Three months after this testimony, in October of 1787, Glascock was shot dead by one of Alston’s slaves, a man named Dave.  Here’s the “colorful” part of the story: the night of the murder, Alston invited the countryside to his plantation house for a dance, making sure to remain visible the entire evening.  

Dave was quickly caught and imprisoned -- and subsequently bailed out by Alston, who forfeited the 250 pounds bail money when Dave fled to Georgia.  

Alston’s dance-floor alibi didn’t fool anyone for long and he was eventually held as an accessory to Glascock’s murder – until he escaped from jail and fled to Georgia himself.  The end of the story is summed up in the headline from the Pilot newspaper clipping I found in the Pile: “Old Records Show Col. Aston shot Dead in Bed in Georgia.”  

The story quotes from a letter that an Alston descendant had discovered in the Georgia State archives.  It is addressed to the then governor, Edward Telfair, and it informs him that “this morning about Brake of Day Col.

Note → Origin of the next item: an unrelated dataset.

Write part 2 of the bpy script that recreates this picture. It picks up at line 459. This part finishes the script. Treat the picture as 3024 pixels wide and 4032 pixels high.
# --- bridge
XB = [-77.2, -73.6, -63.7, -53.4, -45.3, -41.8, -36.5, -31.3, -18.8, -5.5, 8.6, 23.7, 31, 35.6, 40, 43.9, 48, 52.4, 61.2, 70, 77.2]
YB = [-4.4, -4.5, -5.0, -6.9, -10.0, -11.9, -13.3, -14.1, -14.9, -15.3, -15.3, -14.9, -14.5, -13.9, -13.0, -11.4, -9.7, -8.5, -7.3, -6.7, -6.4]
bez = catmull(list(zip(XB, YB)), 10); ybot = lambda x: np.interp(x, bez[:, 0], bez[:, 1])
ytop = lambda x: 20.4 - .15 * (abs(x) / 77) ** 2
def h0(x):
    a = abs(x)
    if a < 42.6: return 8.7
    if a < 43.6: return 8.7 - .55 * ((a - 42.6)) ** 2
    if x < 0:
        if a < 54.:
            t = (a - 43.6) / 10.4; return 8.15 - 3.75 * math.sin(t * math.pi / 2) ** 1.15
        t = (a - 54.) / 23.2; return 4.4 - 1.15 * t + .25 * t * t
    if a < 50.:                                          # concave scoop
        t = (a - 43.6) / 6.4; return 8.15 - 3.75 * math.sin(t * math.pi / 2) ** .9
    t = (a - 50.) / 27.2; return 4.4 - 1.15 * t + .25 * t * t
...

Alston . . . was killed by a Gun that was fired through the house as he lay in bed though no person was discovered to Do It.”

The letter writer speculates that the guilty party was “sum white person that had ill against Alston.”  The story also quotes from a second document found in the archives proclaiming the governor’s offer of a fifty pound reward for information leading to the arrest of the murderer.  

The reward was never claimed; the Pilot story closes with what has since become the consensus  view of Alston’s murder: His own slave Dave did it.  

This would be poetic justice indeed.  Slaves were forbidden to own firearms, so Alston would have furnished Dave with one of his own guns to kill Glascock.  And later, quite possibly, to kill him.

A few months after Philip Alston was shot, in December 1791, Congress adopted the Second Amendment, partly in response to Southern fears of “servile insurrection,” as it was then called.  Slaves were not meant to control guns; guns were meant to control slaves.